Art in America, May, 1994 by Simon Taylor

This impressive debut exhibition, incorporating sculptures, a video titled Strawman and accompanying storyboards, was alternately funny and disturbing, outlandish and sinister. Dominating the first room, Clawump (all works 1993) consisted of a cowhide spread out on a pile of straw, and it might well have passed for a rug were it not for the incongruous goose feet sewn onto it and a highly prominent asshole in the center. Approaching the sculpture with some trepidation, I had to scrutinize the rounded pink mass carefully before determining that the asshole--like the ants embedded in the enamel paint highlighting its rim--was, in fact, real. The hide had been cut and tanned so ad to preserve the sphincter's musculature at its center. Other hybrid sculptures involving animal parts were Burrolick, Slapther and Snung. Also, five wooden figures of the kind used by artists for drawing exercises, collectively titled Strawman Strokers, were mounted on the walls to resemble phalluses in positions ranging from "Totally Limp" to "Fully Erect," suggestive of a wayward masculinity.

A 15-minute black-and-white film (transferred to video) titled Strawman was the exhibition's piece de resistance. Here Myoda played the role of a tragicomic scarecrow in a six-part fable explaining how the mythical Mandrake root acquired its aphrodisiac powers. In the opening scene the scarecrow struggles free from a wooden cross to chase away a stuffed goose from the seeds in the field. A female narrator relates in a deadpan monotone that the Strawman's hatred for the goose turns into sexual attraction, announcing, "He wants to copulate with the goose," whereupon the Strawman penetrates the bird. Following this, he masturbates his straw phallus with a handful of ants and has intercourse with a cow as well as a vaginal slit in the ground. The influence of Paul McCarthy, whose sculpture of a young boy fucking a goat caused a minor scandal last season at Luhring Augustine and whose performances from the '70s included one of the artist having sex with raw meat in a cheap hotel room, seems apparent in this wonderfully depraved work.

While adopting the camera-work of porn films, including close-ups of penetration and a "money shot"--or ejaculation--Myoda's film is not erotic so much as ludicrous. The Strawman, whose elemental life consists of fucking and sleeping, may be characterized, using Michael Bernstein's phrase, as an "abject hero": as long as he's sexually aroused he's content, but after each orgasm he collapses.
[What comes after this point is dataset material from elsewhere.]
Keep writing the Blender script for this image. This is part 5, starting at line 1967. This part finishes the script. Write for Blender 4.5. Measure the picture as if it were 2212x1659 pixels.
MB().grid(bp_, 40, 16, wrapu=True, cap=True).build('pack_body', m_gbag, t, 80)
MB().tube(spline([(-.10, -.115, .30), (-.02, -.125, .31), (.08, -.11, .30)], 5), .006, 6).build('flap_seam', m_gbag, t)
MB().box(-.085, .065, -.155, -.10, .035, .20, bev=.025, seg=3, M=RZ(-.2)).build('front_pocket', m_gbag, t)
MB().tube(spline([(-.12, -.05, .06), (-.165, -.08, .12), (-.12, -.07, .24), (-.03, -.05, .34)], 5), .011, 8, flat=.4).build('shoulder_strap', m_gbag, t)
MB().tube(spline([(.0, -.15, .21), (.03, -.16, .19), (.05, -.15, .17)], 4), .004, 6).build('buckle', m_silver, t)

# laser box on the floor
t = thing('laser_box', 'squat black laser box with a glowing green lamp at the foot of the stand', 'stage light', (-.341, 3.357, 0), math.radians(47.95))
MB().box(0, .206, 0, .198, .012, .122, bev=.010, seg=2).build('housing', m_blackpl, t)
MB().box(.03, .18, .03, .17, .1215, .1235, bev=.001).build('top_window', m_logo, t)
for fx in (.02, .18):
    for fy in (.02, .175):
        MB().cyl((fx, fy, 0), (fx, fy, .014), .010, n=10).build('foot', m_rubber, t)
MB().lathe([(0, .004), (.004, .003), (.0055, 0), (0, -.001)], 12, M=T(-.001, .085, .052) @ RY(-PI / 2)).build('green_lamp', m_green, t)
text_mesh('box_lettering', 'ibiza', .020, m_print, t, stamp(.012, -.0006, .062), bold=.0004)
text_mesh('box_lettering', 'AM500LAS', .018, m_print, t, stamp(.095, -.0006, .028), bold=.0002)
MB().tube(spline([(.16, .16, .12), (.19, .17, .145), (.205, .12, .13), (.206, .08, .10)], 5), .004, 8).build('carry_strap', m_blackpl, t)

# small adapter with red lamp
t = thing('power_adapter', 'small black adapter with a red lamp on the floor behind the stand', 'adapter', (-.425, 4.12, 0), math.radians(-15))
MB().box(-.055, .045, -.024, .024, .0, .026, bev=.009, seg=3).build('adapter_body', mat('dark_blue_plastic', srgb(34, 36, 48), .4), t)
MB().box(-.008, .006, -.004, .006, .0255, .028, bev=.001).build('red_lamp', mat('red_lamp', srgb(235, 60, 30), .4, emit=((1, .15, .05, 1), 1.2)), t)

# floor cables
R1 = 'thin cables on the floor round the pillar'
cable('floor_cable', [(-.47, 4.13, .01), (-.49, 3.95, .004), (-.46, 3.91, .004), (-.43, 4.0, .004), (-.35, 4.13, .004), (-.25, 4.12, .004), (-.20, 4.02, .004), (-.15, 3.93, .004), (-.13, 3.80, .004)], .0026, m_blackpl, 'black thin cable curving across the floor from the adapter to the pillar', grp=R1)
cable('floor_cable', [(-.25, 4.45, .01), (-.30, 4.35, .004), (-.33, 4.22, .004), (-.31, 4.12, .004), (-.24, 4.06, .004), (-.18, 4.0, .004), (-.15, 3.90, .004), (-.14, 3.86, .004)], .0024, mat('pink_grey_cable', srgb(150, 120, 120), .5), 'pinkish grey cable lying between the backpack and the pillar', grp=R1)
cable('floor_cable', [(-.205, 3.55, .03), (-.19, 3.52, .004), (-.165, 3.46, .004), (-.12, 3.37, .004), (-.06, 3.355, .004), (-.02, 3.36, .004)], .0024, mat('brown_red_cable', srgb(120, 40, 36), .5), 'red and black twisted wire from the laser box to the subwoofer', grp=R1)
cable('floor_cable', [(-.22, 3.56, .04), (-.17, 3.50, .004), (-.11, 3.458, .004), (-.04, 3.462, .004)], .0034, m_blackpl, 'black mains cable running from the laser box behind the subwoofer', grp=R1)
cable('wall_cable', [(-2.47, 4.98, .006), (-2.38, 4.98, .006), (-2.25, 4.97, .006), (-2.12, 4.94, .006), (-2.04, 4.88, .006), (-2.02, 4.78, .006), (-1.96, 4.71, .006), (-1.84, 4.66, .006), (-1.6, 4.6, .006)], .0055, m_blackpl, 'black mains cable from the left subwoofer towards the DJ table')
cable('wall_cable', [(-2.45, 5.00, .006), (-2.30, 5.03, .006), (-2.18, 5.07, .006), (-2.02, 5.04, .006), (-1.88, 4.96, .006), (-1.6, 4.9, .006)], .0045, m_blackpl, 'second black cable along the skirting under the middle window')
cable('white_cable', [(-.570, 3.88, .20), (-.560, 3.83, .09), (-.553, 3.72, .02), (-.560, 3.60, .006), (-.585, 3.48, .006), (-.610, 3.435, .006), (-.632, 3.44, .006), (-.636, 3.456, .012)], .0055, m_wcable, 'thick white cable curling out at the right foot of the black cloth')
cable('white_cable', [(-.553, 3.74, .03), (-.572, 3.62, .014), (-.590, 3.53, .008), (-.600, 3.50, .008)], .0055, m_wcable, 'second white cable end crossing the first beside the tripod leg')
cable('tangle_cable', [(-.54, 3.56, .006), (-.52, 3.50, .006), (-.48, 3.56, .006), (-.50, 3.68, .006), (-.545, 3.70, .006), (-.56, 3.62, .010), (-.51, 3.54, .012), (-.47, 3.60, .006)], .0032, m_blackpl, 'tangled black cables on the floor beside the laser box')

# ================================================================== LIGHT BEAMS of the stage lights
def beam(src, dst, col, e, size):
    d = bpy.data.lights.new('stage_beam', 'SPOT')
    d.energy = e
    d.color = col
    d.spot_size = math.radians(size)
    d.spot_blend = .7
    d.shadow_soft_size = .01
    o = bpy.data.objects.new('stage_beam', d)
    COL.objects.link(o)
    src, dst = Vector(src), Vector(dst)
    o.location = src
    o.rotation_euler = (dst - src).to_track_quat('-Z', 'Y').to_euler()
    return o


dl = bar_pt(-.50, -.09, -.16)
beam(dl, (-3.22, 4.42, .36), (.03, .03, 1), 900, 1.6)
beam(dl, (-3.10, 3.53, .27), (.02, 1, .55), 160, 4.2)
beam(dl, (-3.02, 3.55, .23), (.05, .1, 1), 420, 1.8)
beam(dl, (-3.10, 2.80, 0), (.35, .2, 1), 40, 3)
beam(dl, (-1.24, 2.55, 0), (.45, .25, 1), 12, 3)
To achieve the ultimate orgasm the Strawman creates a straw noose and hangs himself from a scaffold, his ejaculate producing the seed of the Mandrake plant. In the final episode, artist Ronald Jones appears as the Mandrake Collector. After uprooting the plant with the help of his dog, he descends into a state of ecstatic madness. This scene is narrated in an upbeat tone reminiscent of a PBS nature documentary, as if to lampoon the detachment of scientific positivism.
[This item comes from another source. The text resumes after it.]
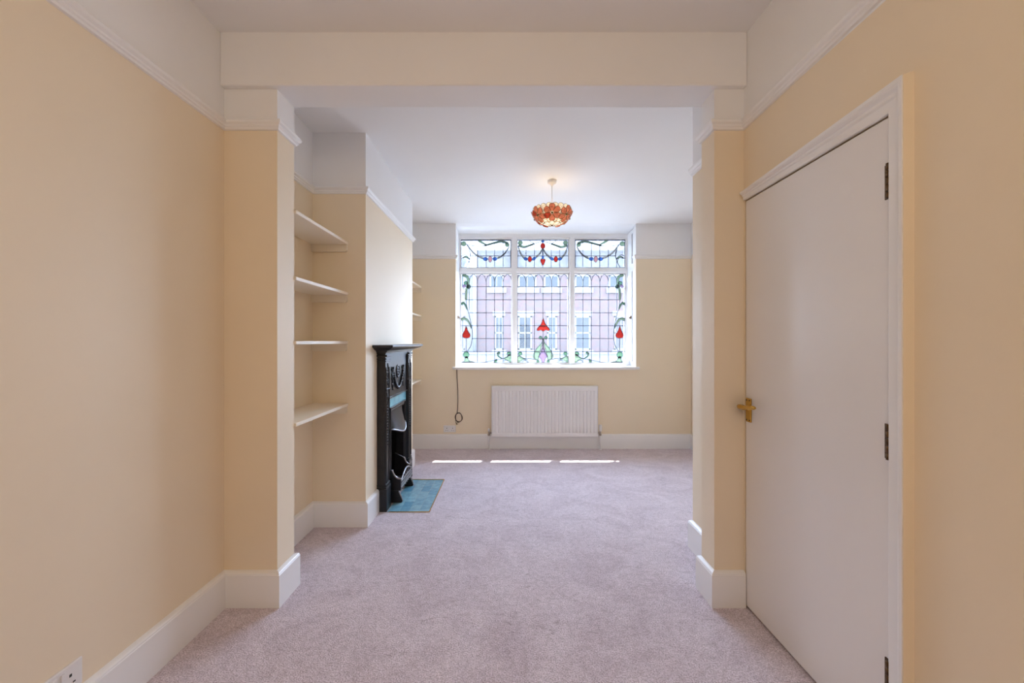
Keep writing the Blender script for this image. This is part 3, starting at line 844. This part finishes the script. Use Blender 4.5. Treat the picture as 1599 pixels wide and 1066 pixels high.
for y0 in (FY0, FY1 - PW):
    y1 = y0 + PW
    mb = MB(); mb.cham(XFB, XFr, y0, y1, 0.0, 1.212, 0.006)
    for a in (y0 + 0.010, y1 - 0.018): mb.box(XFr - 0.001, XFr + 0.006, a, a + 0.008, 0.215, 1.10)
    p = mb.build('pilaster', M['iron'], fp)
    mb = MB()
    mb.cham(XFB, XFr + 0.012, y0 - 0.008, y1 + 0.004, 0.0, 0.172, 0.004)
    mb.cham(XFB, XFr + 0.010, y0 - 0.006, y1 + 0.003, 0.174, 0.186, 0.003); mb.cham(XFB, XFr + 0.007, y0 - 0.004, y1 + 0.002, 0.190, 0.204, 0.003)
    mb.build('plinth', M['iron'], p)
    mb = MB()
    for zc, h, e in ((1.190, 0.016, 0.014), (1.166, 0.010, 0.009), (1.148, 0.008, 0.006)):
        mb.cham(XFB, XFr + e, y0 - e * 0.6, y1 + e * 0.6, zc - h / 2, zc + h / 2, 0.003)
    mb.build('capital', M['iron'], p)
    mb = MB(); mb.cham(XFB, XFr + 0.009, y0 + 0.004, y1 - 0.004, 0.925, 0.936, 0.003); mb.build('collar_band', M['iron'], p)
    mb = MB(); yc = (y0 + y1) / 2
    flower_relief(mb, yc, 1.06, XFr, 0.026); flower_relief(mb, yc, 0.995, XFr, 0.030)
    mb.tube([(XFr + 0.002, yc, 1.13), (XFr + 0.003, yc + 0.012, 1.10), (XFr + 0.002, yc - 0.008, 0.96)], 0.004, 6)
    flower_relief(mb, yc, 0.87, XFr, 0.022); mb.tube([(XFr + 0.002, yc - 0.016, 0.90), (XFr + 0.002, yc + 0.018, 0.85), (XFr + 0.002, yc - 0.012, 0.81)], 0.0035, 6)
    for k in range(14): mb.sphere((XFr + 0.001, yc, 0.79 - k * 0.022), 0.006, 0.009, 0.010, 8)
    mb.build('ornament', M['iron'], p)
IY0, IY1 = FY0 + PW, FY1 - PW
IC = (IY0 + IY1) / 2
XPn = XFr - 0.018
mb = MB(); mb.cham(XFB, XPn, IY0 - 0.002, IY1 + 0.002, 0.842, 1.214, 0.003)
mb.box(XPn - 0.002, XPn + 0.012, IY0, IY1, 1.186, 1.206); mb.box(XPn - 0.002, XPn + 0.010, IY0, IY1, 0.842, 0.850)
fz = mb.build('frieze_panel', M['iron'], fp)
mb = MB()
flower_relief(mb, IC, 1.045, XPn + 0.004, 0.036)
mb.tube([(XPn + 0.001, IC + 0.046 * math.cos(2 * PI * k / 20), 1.045 + 0.05 * math.sin(2 * PI * k / 20)) for k in range(21)], 0.008, 6)
mb.build('rosette', M['iron'], fz)
mb = MB()
for k in range(25):
    t = -1 + 2 * k / 24
    mb.sphere((XPn + 0.005, IC + t * 0.150, 0.905 + 0.135 * t * t), 0.014, 0.0085 + 0.004 * (1 - abs(t)), 0.010 + 0.004 * (1 - abs(t)), 8)
for s in (-1, 1):
    yb = IC + s * 0.165
    mb.tube([(XPn + 0.003, yb, 1.06), (XPn + 0.006, yb + 0.012 * s, 1.00), (XPn + 0.003, yb - 0.005, 0.955), (XPn + 0.003, yb + 0.006, 0.90)], 0.005, 6)
    for e in (-1, 1):
        mb.tube([(XPn + 0.004, yb, 1.055), (XPn + 0.006, yb + e * 0.020, 1.088), (XPn + 0.006, yb + e * 0.034, 1.075), (XPn + 0.004, yb + e * 0.008, 1.052)], 0.005, 6)
    for k in range(5): mb.sphere((XPn + 0.002, yb + (0.014 if k % 2 else -0.012), 1.03 - 0.02 * k), 0.007, 0.009, 0.008, 8)
mb.build('garland', M['iron'], fz)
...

An important subtext of the film concerns the conflict between productive labor and Strawman's relentless and self-destructive pursuit of sexual pleasure. On several visits to the gallery, I saw viewers who seemed offended by Myoda's "bad taste" turn away in disgust. It required an uninhibited sense of humor to see this show; I would certainly recommend that children of all ages see the Strawman video.